Step 2: Data collection

Your BIA will only be as effective as the evidence it presents. That requires you to be both methodical and comprehensive in collecting key data from multiple people and departments.

Tips for data collection:

No matter what types of information you are gathering during the BIA process, you’ll need uniform “instruments” — that is, methods — to consistently capture your data.

  • Quantitative data: This type of data can be expressed numerically — percentages and statistics, for example — and is usually generated through the use of surveys.
  • Qualitative data: This data cannot be expressed numerically because it is more descriptive and based on people’s perceptions. Therefore, using interviews with a uniform set of open-ended questions will best gather this information.

Step 3: Data analysis

While the depth and breadth of the data you collect about personnel, processes, equipment, and suppliers is key, its analysis is what ultimately makes the BIA useful. Otherwise, you will have multiple data points without the necessary context to explain their importance.

Tips for data analysis:

The BIA is built around the financial impact of — usually! — worst-case-scenario events, so there are some common terms and metrics you’ll need to know and use.
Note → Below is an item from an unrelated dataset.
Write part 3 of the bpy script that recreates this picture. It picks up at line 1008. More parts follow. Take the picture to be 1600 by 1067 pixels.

  • Recovery Time Objective (RTO): The amount of time required for a business process to be restored after an interruption to avoid unacceptable consequences from a lack of continuity.
  • Recovery Point Objective (RPO): The amount of time during a disruption before data loss exceeds the maximum allowable threshold or tolerance.
  • Level of impact: This is typically measured on a scale of 1-5, where 1 indicates minimal impact and 5 is maximum impact.

Step 4: Preparing the BIA

Now that you’ve analyzed the collected data, you must put together a report that can be easily understood by senior-level executives, who will have varying amounts of knowledge and expertise pertaining to the granular-level information you’re providing.
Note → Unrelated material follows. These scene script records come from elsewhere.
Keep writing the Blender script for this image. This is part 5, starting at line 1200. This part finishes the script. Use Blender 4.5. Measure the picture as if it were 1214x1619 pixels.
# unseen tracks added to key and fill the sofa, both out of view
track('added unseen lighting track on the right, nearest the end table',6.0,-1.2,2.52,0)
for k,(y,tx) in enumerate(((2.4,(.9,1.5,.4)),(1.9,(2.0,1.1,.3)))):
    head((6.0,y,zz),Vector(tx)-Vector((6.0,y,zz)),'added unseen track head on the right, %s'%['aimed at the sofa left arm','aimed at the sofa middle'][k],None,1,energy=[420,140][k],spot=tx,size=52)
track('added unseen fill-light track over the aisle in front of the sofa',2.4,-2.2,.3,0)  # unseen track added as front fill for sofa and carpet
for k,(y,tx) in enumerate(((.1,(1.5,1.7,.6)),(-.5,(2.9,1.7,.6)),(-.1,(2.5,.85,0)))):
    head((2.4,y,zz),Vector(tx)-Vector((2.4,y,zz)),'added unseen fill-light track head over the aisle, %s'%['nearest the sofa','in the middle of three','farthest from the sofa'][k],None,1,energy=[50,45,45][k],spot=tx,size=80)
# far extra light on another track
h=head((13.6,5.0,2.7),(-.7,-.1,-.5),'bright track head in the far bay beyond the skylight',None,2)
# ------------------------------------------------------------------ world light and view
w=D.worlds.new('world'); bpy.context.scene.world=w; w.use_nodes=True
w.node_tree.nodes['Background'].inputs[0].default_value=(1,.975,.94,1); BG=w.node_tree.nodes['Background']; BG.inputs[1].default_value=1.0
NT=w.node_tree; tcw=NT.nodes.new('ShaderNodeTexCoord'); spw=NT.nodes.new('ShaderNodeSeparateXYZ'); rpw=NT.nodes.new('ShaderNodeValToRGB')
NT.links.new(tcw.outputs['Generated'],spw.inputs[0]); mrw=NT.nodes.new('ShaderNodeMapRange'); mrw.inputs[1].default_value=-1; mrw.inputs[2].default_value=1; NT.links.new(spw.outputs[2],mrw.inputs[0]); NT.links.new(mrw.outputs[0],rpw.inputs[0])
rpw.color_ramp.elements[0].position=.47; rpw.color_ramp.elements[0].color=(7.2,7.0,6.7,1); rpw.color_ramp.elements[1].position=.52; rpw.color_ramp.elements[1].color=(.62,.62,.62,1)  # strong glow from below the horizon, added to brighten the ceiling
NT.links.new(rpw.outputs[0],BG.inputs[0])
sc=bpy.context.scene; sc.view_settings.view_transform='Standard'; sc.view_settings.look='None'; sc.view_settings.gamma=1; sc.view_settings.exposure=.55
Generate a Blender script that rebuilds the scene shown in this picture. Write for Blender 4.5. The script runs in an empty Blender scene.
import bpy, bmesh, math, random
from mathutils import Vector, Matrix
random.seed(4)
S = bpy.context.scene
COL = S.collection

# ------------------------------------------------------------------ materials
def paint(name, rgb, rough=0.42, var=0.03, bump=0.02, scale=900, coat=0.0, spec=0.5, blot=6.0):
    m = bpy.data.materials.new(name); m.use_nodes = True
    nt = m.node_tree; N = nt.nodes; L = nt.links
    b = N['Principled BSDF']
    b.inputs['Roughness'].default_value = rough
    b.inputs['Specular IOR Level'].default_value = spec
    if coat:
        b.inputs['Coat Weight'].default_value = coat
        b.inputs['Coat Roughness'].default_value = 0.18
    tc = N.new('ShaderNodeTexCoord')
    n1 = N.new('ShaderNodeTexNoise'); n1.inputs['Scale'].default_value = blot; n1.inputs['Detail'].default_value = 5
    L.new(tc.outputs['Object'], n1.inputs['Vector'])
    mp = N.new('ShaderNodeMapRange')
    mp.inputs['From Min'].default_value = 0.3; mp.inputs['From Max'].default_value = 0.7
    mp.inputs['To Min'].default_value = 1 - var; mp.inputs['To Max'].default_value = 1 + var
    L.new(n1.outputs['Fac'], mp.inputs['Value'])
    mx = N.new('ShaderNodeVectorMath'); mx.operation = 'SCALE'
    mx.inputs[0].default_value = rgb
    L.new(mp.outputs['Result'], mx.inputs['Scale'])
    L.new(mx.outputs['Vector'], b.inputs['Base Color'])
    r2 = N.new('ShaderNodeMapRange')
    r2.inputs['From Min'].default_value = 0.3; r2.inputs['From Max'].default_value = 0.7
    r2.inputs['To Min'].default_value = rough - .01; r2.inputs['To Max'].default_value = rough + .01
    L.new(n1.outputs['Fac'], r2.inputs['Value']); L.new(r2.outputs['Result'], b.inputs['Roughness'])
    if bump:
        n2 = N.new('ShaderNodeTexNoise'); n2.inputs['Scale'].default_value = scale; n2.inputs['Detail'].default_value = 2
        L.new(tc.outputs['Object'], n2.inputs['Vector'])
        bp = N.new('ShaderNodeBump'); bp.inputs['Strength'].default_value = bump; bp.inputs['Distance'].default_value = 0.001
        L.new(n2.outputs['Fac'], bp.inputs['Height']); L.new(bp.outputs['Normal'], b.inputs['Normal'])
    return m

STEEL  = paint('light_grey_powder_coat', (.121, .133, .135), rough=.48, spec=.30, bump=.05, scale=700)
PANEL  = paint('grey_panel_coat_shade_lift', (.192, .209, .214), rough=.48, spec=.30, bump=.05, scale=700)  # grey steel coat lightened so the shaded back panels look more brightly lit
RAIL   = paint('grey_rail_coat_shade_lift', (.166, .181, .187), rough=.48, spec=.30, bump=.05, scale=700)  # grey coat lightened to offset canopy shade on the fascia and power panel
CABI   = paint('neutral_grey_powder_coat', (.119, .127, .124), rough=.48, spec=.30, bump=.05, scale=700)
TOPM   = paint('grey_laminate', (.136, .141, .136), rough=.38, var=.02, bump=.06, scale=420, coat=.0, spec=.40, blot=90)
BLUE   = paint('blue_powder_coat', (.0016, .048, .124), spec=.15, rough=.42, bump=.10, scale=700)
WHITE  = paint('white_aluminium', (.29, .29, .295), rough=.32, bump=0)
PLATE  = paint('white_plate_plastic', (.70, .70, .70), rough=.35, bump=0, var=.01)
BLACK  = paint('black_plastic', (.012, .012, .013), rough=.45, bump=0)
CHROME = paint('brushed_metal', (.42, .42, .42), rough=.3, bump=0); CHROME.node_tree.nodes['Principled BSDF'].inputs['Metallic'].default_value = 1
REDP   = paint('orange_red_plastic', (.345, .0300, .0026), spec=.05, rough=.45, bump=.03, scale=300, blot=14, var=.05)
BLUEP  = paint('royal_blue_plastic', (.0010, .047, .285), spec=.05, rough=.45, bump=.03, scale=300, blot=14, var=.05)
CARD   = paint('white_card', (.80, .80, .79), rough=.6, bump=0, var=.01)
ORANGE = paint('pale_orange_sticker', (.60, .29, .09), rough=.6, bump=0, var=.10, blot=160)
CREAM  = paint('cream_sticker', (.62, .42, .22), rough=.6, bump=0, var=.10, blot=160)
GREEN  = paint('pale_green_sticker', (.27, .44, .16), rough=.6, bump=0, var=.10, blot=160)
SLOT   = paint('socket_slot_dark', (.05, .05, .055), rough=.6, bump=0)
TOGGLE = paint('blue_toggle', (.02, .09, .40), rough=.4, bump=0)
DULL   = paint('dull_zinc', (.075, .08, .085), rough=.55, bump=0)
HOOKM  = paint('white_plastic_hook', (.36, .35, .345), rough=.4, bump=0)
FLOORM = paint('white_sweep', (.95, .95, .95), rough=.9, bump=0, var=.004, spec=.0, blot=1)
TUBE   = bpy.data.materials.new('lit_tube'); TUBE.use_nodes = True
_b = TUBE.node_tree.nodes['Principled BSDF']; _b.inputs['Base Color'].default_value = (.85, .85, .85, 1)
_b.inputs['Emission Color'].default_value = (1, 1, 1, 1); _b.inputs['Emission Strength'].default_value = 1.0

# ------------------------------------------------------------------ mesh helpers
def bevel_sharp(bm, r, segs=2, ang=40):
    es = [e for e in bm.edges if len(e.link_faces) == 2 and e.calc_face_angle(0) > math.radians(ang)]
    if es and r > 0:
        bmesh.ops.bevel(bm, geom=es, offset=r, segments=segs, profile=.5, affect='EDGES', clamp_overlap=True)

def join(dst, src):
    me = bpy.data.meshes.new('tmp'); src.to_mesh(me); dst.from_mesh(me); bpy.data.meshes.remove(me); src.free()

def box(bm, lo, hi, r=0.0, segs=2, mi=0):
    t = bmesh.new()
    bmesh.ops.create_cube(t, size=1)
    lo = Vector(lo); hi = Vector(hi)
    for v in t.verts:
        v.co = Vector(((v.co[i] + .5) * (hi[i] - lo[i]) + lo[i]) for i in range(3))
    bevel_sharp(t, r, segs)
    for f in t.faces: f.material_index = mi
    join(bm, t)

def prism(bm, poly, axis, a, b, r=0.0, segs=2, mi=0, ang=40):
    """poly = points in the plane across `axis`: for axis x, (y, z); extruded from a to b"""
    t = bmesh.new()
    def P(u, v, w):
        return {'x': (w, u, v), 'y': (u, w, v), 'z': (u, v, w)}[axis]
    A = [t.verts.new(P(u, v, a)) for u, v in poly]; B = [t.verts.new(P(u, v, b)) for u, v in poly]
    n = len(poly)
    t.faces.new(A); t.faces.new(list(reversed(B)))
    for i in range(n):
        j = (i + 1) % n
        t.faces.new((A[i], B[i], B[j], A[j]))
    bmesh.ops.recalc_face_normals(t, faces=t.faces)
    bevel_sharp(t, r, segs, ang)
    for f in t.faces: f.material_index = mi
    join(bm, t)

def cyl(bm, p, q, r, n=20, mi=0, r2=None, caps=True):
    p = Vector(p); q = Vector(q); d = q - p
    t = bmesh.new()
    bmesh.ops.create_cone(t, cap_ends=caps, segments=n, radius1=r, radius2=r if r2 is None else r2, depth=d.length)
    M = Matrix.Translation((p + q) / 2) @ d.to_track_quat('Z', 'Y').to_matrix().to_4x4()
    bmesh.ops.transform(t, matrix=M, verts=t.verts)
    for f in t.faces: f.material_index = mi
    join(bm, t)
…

Tips for preparing the BIA:

As stated earlier, the BIA identifies both the financial impact of operational disruptions and the company’s most critical processes. Given that, focus on the 10-15 most important processes instead of providing an encyclopedic overview.

  • Elements of the report: The BIA should contain an executive summary, identification of scope and objectives, description of methodologies, discussion of findings, recommendations, and an appendix with supporting documents such as the survey(s) used, interview questions, and the names of those interviewed.
  • Language and readability: While the BIA team will be familiar with the terminology and concepts used in the report by the time it’s completed, the same will not be true for its audience, which will consist of executives with different backgrounds and specialties within the company. Make sure to define all jargon, explain the ideas used, and clearly label figures and charts containing quantitative data.

Step 5: Post-BIA actions

It might be tempting to breathe a sigh of relief once the BIA is submitted and assume you can return to your normally scheduled work life. In some fundamental ways, though, the real work is just beginning.
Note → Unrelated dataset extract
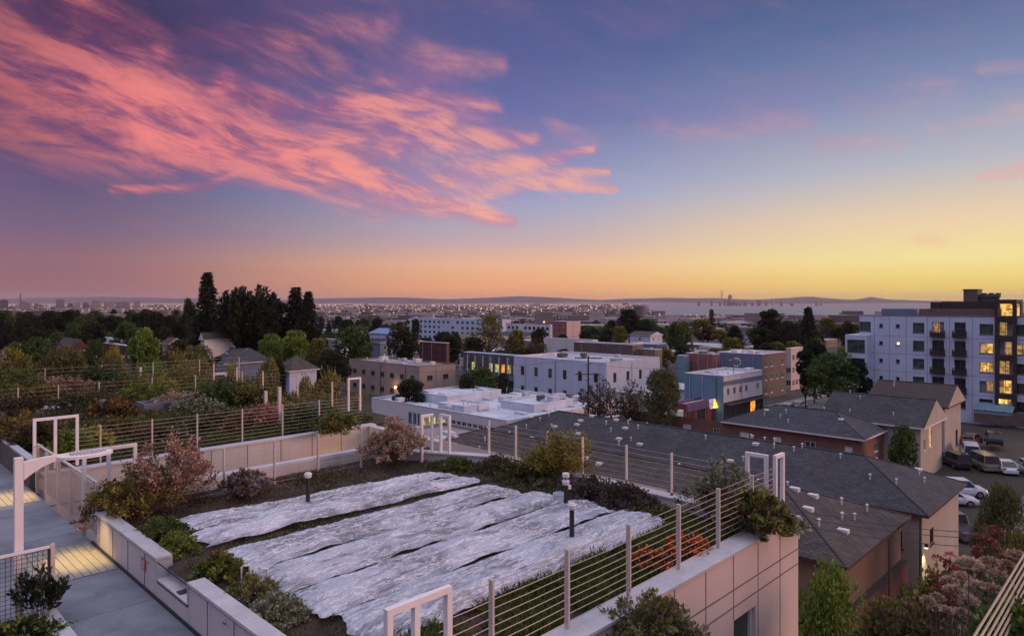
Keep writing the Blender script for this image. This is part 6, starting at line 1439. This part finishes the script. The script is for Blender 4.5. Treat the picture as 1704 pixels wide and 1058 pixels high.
# the far flat city: too small and many to count
rg = np.random.default_rng(4); bs_ = [MB() for _ in range(3)]; Mt['far_dark'] = mat('far_dark', (.09, .075, .08), .8, .2, .02); Mt['far_mid'] = mat('far_mid', (.17, .14, .145), .8, .2, .02); Mt['far_pale'] = mat('far_pale', (.36, .31, .31), .8, .2, .02); lt = MB()
for i in range(4200):
    Y = 480*(12000/480)**(rg.random()**.75); px = rg.uniform(-80, 1800); x = (px-852)/F*Y
    if Y > 2100 and px > 1075: continue
    w = rg.uniform(5, 16)*(1+Y/3500); d = rg.uniform(5, 16)*(1+Y/3500); h = rg.uniform(3, 9)*(1+Y/5200)*(2 if rg.random() < .06 else 1); z = G(Y)-.5
    bs_[i % 3].box(x-w, x+w, Y-d, Y+d, z, z+h)
    if rg.random() < .30: s = .35+Y*.00055; lt.box(x-s, x+s, Y-d-.5, Y-d-.1, z+h*.6-s, z+h*.6+s)
for m_, mm, lab in zip(bs_, ('far_dark', 'far_mid', 'far_pale'), ('darkest', 'greyish', 'palest')):
    tag(m_.build('distant_city', Mt[mm]), lab+' low roofs of the far flat city reaching to the bay', 'distant city', None, 'stuff')
for i in range(1500):
    Y = rg.uniform(3200, 11500); px = rg.uniform(-60, 1075 if i % 5 else 1720); Y = Y if px < 1075 else 2050; x = (px-852)/F*Y; s = .4+Y*.00042*rg.uniform(.6, 1.3); z = G(Y)+rg.uniform(6, 22)*(Y/8000+.3); lt.box(x-s, x+s, Y-.4, Y, z-s*.7, z+s*.7)
tag(lt.build('city_lights', emis('city_light', (1.0, .6, .38), 2.4)), 'tiny warm lights scattered over the far flat city', 'city lights', None, 'stuff')
n = 130000; Yr = 470*(9000/470)**(rg.random(n)**1.05); pxr = rg.uniform(-80, 1800, n); k = ~((Yr > 2100) & (pxr > 1075)); Yr = Yr[k]; pxr = pxr[k]; n = len(Yr)
X_ = (pxr-852)/F*Yr; cl_ = np.array([noise.noise(Vector((X_[i]*.012, Yr[i]*.006, 2))) for i in range(n)]); k = cl_ > -.16; X_, Yr, cl_ = X_[k], Yr[k], cl_[k]; n = len(Yr)
P = np.column_stack([X_, Yr, np.array([G(y) for y in Yr])+rg.random(n)*(6+Yr*.0016)]); o = leafmesh('distant_trees', leaves(P, rg.normal(size=P.shape)+np.array([0, 0, .8]), 3.2, .9, seed=8)*1.0, Lf['dark'], None)
tag(o, 'distant tree canopy scattered between the roofs of the far flat city', 'distant trees', None, 'stuff')
# ------------------------------------------------------------ haze: one closed box of even density
hm = bpy.data.materials.new('haze'); hm.use_nodes = True; t = hm.node_tree; t.nodes.clear()
ho = t.nodes.new('ShaderNodeOutputMaterial'); pv = t.nodes.new('ShaderNodeVolumePrincipled')
pv.inputs['Color'].default_value = (.80, .68, .74, 1); pv.inputs['Density'].default_value = .000027; pv.inputs['Anisotropy'].default_value = 0
t.links.new(pv.outputs[0], ho.inputs['Volume'])
hz = tag(MB().box(-26500, 26500, -1200, 26500, G(2200)-6, 330).build('haze', hm), None, None, None, 'stuff')
hz['label'] = 'thin evening haze over the city and the bay'; hz['category'] = 'haze'

# low fog bank lying on the bay in front of the far hills
fm = bpy.data.materials.new('fog'); fm.use_nodes = True; t = fm.node_tree; t.nodes.clear()
fo = t.nodes.new('ShaderNodeOutputMaterial'); pv = t.nodes.new('ShaderNodeVolumePrincipled')
pv.inputs['Color'].default_value = (.86, .76, .80, 1); pv.inputs['Density'].default_value = .0005; t.links.new(pv.outputs[0], fo.inputs['Volume'])
xs = list(np.linspace(-16000, 16000, 90)); fb = MB(); ys = [13600, 13900, 14500, 15000, 15300]; n_ = len(xs)
for lvl in (0, 1):
    for j, y in enumerate(ys):
        for x in xs:
            top = 30+55*noise.noise(Vector((x*.00035, y*.0006, 5)))+22*noise.noise(Vector((x*.0011, y*.001, 9)))
            fb.v.append((x, y, G(2200)+2+(top-G(2200)-2)*(lvl*(.35 if j in (0, 4) else 1))))
for lvl in (0, 1):
    o0 = lvl*n_*len(ys)
    for j in range(len(ys)-1):
        for i in range(n_-1):
            q = (o0+j*n_+i, o0+j*n_+i+1, o0+(j+1)*n_+i+1, o0+(j+1)*n_+i); fb.f.append(q if lvl else q[::-1]); fb.m.append(0)
O = n_*len(ys)
for i in range(n_-1):
    fb.f.append((i, i+1, O+i+1, O+i)); k = (len(ys)-1)*n_; fb.f.append((k+i+1, k+i, O+k+i, O+k+i+1)); fb.m += [0, 0]
for j in range(len(ys)-1):
    fb.f.append(((j+1)*n_, j*n_, O+j*n_, O+(j+1)*n_)); e = n_-1; fb.f.append((j*n_+e, (j+1)*n_+e, O+(j+1)*n_+e, O+j*n_+e)); fb.m += [0, 0]
tag(fb.build('fog', fm), 'low fog bank lying over the bay before the far hills', 'fog', None, 'stuff')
Tips for actions after the BIA is submitted:

The BIA is not just a descriptive document — this is how much disaster X will cost the company — but as an impact analysis tool, it also provides key information for ongoing risk assessment and contingency management planning.

  • Implementing recommendations: What your company does with the BIA’s recommendations is critical and will ideally lead to related activities such as a follow-up gap analysis or feasibility study.
  • Scheduling the next BIA: The BIA is not a one-and-done project. At best, it provides a snapshot of potential financial liabilities and critical processes at one point in time. Be prepared to conduct BIAs on an annual basis to generate updated findings, because no business is static.

Generating your BIA

Working through the business impact analysis steps above will produce the most actionable results possible for your organization and its change management plan.

In addition, while there is no standardized method for producing a BIA, if you decide to generate your own, using the best project management software will make your efforts as efficient and useful as possible.